1980’lerde Özal ekonomik büyüme için planlı kalkınma dönemindeki imalat sanayini bir kenara bırakarak dünyada da ivmelenen inşaat vagonuna atladı. Her bir apartman dairesi 150 sanayi ürününe ihtiyaç duyuyordu. Konut üretmek için nitelikli işgücüne de gereksinim yoktu, imalat sanayi gibi ciddi bir yatırım da gerektirmiyordu, üstelik hızlı sonuç (büyüme) sağlıyordu. Talep tarafını da desteklemek için TOKİ kuruldu, düşük faizli konut kredileri ile çark hızla dönmeye başladı. 2008’de dünyada konuta dayalı kriz patladı, biz de bundan bir ölçüde etkilendik ama aklımız başımıza gelmedi. Ben de o günden bugüne bizim konut pazarının balon olduğunu söylüyorum, bana kalsa ha patladı ha patlayacak. Oysa her ay etrafta daha da şişen fiyatları görüyoruz. Artık 7 milyona 1+1 evler satışa çıkıyor. Bu paraya Acarkent’te villa alırdınız kısa bir süre önce.

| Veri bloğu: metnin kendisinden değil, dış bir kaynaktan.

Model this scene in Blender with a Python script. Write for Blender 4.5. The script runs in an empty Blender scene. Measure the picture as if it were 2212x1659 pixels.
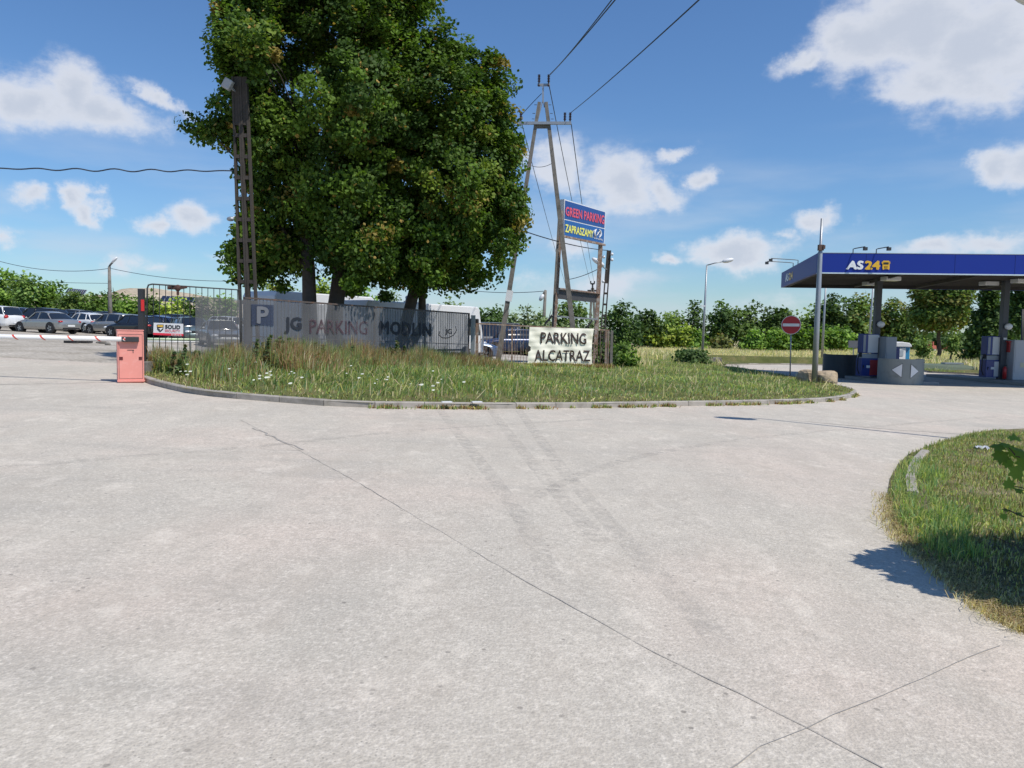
import bpy, math, random
import numpy as np
from mathutils import Vector, Matrix
from mathutils.geometry import delaunay_2d_cdt
random.seed(7)
RS = np.random.RandomState(11)
S = bpy.context.scene
C = S.collection
R = math.radians

# ------------------------------------------------------------------ camera
# measurements were taken on a 2212 x 1659 view of the photograph
FPX, CX, CY, HY = 1671.0, 1106.0, 829.5, 715.0
CAMZ = 1.6
PITCH = math.atan((CY-HY)/FPX)
ROLL = R(1.0)
cp, sp = math.cos(PITCH), math.sin(PITCH)
cr, sr = math.cos(ROLL), math.sin(ROLL)
cam_d = bpy.data.cameras.new('camera')
cam = bpy.data.objects.new('camera', cam_d)
C.objects.link(cam)
_f = Vector((0, cp, -sp)); _u0 = Vector((0, sp, cp)); _r0 = Vector((1, 0, 0))
_r = _r0*cr + _u0*sr; _u = -_r0*sr + _u0*cr
M = Matrix((( _r.x, _u.x, -_f.x, 0), (_r.y, _u.y, -_f.y, 0), (_r.z, _u.z, -_f.z, CAMZ), (0, 0, 0, 1)))
cam.matrix_world = M
cam_d.sensor_width = 36.0
cam_d.lens = FPX/2212*36.0
cam_d.clip_start = 0.05; cam_d.clip_end = 6000
S.camera = cam

# ------------------------------------------------------------------ light
SUN_EL = R(57); SUN_AZ = math.atan2(0.80, -0.60)      # clockwise from +Y
sd = Vector((math.sin(SUN_AZ)*math.cos(SUN_EL), math.cos(SUN_AZ)*math.cos(SUN_EL), math.sin(SUN_EL)))
ld = bpy.data.lights.new('sun', 'SUN'); ld.energy = 4.4; ld.angle = R(0.53); ld.color = (1.0, 0.94, 0.85)
sun = bpy.data.objects.new('sun', ld); C.objects.link(sun)
sun.rotation_euler = sd.to_track_quat('Z', 'Y').to_euler()
S.view_settings.view_transform = 'Standard'
S.view_settings.look = 'None'
S.view_settings.exposure = 0.0
S.view_settings.gamma = 1.0
S.render.engine = 'CYCLES'
S.cycles.max_bounces = 8
S.cycles.diffuse_bounces = 3
S.cycles.transparent_max_bounces = 16
S.cycles.use_adaptive_sampling = True

def ray(px, py):
    dx, dy = px-CX, CY-py
    u = dx*cr - dy*sr; v = dx*sr + dy*cr
    return Vector((u, FPX*cp + v*sp, v*cp - FPX*sp))
def P(px, py, Y):
    d = ray(px, py); return Vector((0, 0, CAMZ)) + d*(Y/d.y)
def sm(t): t = min(1, max(0, t)); return t*t*(3-2*t)
def hgt(x, y):
    xx = max(-40.0, min(17.0, x))
    return -0.03*xx if xx > 0 else -0.0275*xx
def hgt_np(x): return np.where(x > 0, -.03, -.0275)*np.clip(x, -40, 17)
def G(px, py, dz=0.0):
    d = ray(px, py); o = Vector((0, 0, CAMZ)); t = 0.001
    z = 0.0
    for _ in range(40):
        k = (z+dz-CAMZ)/d.z if abs(d.z) > 1e-6 else 1
        if k <= 0: k = 200/d.y
        p = o + d*k
        z = 0.6*z + 0.4*hgt(p.x, p.y)
    return o + d*((z+dz-CAMZ)/d.z)
def PL(px, py, A, B, off=0.0):
    """pixel ray against the vertical plane through ground points A and B, moved off metres towards the camera"""
    d = ray(px, py); t = Vector((B[0]-A[0], B[1]-A[1], 0)).normalized(); n = Vector((t.y, -t.x, 0))
    if n.y > 0: n = -n
    a = Vector((A[0], A[1], 0)) + n*off
    o = Vector((0, 0, CAMZ))
    k = (a-o).dot(n)/d.dot(n)
    return o + d*k

# ------------------------------------------------------------------ world
W = bpy.data.worlds.new('World'); S.world = W; W.use_nodes = True
wt = W.node_tree; wt.nodes.clear()
def wn(t, **k):
    n = wt.nodes.new(t)
    for a, b in k.items(): setattr(n, a, b)
    return n
wl = wt.links.new
def wmath(op, a, b=None, c=None, clamp=False):
    n = wn('ShaderNodeMath', operation=op); n.use_clamp = clamp
    for i, v in enumerate((a, b, c)):
        if v is None: continue
        if isinstance(v, (int, float)): n.inputs[i].default_value = v
        else: wl(v, n.inputs[i])
    return n.outputs[0]
SKY_STR = 0.115
sky = wn('ShaderNodeTexSky'); sky.sky_type = 'NISHITA'; sky.sun_disc = False
sky.sun_elevation = SUN_EL; sky.sun_rotation = SUN_AZ
sky.altitude = 0; sky.air_density = 1.15; sky.dust_density = 0.15; sky.ozone_density = 3.5
tc = wn('ShaderNodeTexCoord')
sep = wn('ShaderNodeSeparateXYZ'); wl(tc.outputs['Generated'], sep.inputs[0])
az = wmath('ARCTAN2', sep.outputs[0], sep.outputs[1])
hyp = wmath('SQRT', wmath('ADD', wmath('MULTIPLY', sep.outputs[0], sep.outputs[0]), wmath('MULTIPLY', sep.outputs[1], sep.outputs[1])))
el = wmath('ARCTAN2', sep.outputs[2], hyp)
comb = wn('ShaderNodeCombineXYZ'); wl(az, comb.inputs[0]); wl(el, comb.inputs[1])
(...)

Hala balonun patlamamasının bir çok sebebi olabilir. Bizim mal, mülke düşkünlüğümüz (göçebelikten ne çektiysek geçmişte), gayrımenkulün altın gibi güvenli bir liman olduğu inancı, hatta bilinçaltı ekskavatörsevicilik bile olabilir. Öte yandan dünyada bu yolla sürdürülebilir bir büyüme elde etmiş ekonomi yok. Sanayi ürünleriniz geriledikçe, tarım ve hayvancılıkta geriye gittikçe, dışarıya bağımlılığınız artıyor, küresel krizlerle ülkeye gelen para da azaldığında, paranız değer kaybediyor, enflasyon fırlıyor, ülkedeki gelir dağılımı iyice bozuluyor.
Son kitap kulübü buluşmamızda Paranın Psikolojisi’ni konuşurken Alim Bey bence çok doğru bir tespitte bulundu. Amerika’da ve birçok gelişmiş ülkede yıllık %5’ler seviyesinde gayrımenkul vergisi olduğundan bahsetti. Aslında düşündüğünüzde kendi evinizde kiracı gibi oturmaya karşılık geliyor. Ama tasarrufların çok büyük bir bölümünün ekonomiye geri kazandırılamaması, tekrar yatırıma dönüşememesi ne kadar büyük bir kayıp! Belki oturduğunuz ev için değil ama sahip olduğunuz diğer mülkler için böyle bir vergi olabilir. Bu tabii ciddi bir politika değişikliği ve planlama gerektiriyor. Son 20-30 yılda borçla, taş taş üstüne koymadan (pardon) sadece taş taş üstüne koyarak, hiçbir uzun vadeli hedef-plan olmadan, mirasyedi gibi yaşadık. Artık yolun sonu göründü. Ezberleri bozmanın zamanı geldi.